Math Is Hard: A Love Story Between Maryland’s Governor and a Calculator

By the time Governor Wes Moore finishes a sentence about the state budget, Marylanders are left with a familiar question: Is this a press conference… or a performance art piece about numbers?

Once again, the governor has assured the public that he “inherited a structural deficit.” Not a small one. Not a temporary one. A full-blown, ominous, math-confirmed deficit. “That’s not my opinion,” he says. “It’s math.”

Which is impressive, because the math appears to be imaginary.

The Magical Disappearing Surplus

When Governor Moore took office, Maryland wasn’t scraping couch cushions for spare change. The state had a multi-billion-dollar surplus—the kind politicians usually take selfies with. A surplus so large it practically needed its own ZIP code.

Yet somehow, in Moore Math™, a surplus became a deficit the moment he placed his hand on the Bible.

This is a bold accounting strategy. If adopted widely, Americans could finally solve inflation by declaring their bank accounts “structurally misunderstood.”

“Balanced Budgets” and Other Bedtime Stories

The governor proudly touts four consecutive “balanced budgets,” which sounds responsible until you remember Maryland is constitutionally required to balance its budget. That’s like bragging about stopping at red lights.

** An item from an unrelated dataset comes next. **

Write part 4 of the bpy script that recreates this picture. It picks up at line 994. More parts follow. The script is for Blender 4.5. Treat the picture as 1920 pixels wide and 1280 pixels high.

But Moore adds flair: “reining in spending” and “growing the economy.” Reining it in, apparently, by increasing spending. Growing the economy, apparently, by watching GDP sit motionless like a confused crab on the Chesapeake Bay.

CNBC summed it up perfectly with an accidental truth bomb:
“But the GDP did not move.”

That chyron should be bronzed and mounted in the State House.

The Deficit That Lives Rent-Free in His Head

Marylanders might be forgiven for wondering why the governor keeps insisting he inherited a deficit when public records, fiscal notes, and basic arithmetic all disagree.

Possible explanations include:

  • A calculator that only subtracts.
  • A deep philosophical belief that money is a social construct.
  • Or a PowerPoint slide labeled “Deficit” that was never updated but feels emotionally correct.

In Moore’s defense, calling it a “deficit” is politically useful. If everything is broken when you arrive, anything that happens afterward can be framed as heroism. Roads crumble? Structural deficit. Taxes rise? Structural deficit. Your sandwich costs $18? Believe it or not—structural deficit.

Math Isn’t Political. But This Is.

The governor insists this isn’t opinion—it’s math. Which is true. Math isn’t partisan. Two plus two does not caucus with anyone.

That’s the problem.

Marylanders can read budget documents. They can see the surplus that existed, the spending increases that followed, and the economic growth that stubbornly refused to show up for work. At some point, repeatedly calling a surplus a deficit stops being spin and starts sounding like someone hoping the voters don’t check the receipts.

Final Tally

Maryland doesn’t have a math problem. It has a messaging problem—and a governor who treats arithmetic like an optional elective.

The numbers are what they are. You can’t just rename a surplus because it’s inconvenient to the storyline.

That’s not politics.
That’s not leadership.
And despite what we’re told—it’s definitely not math.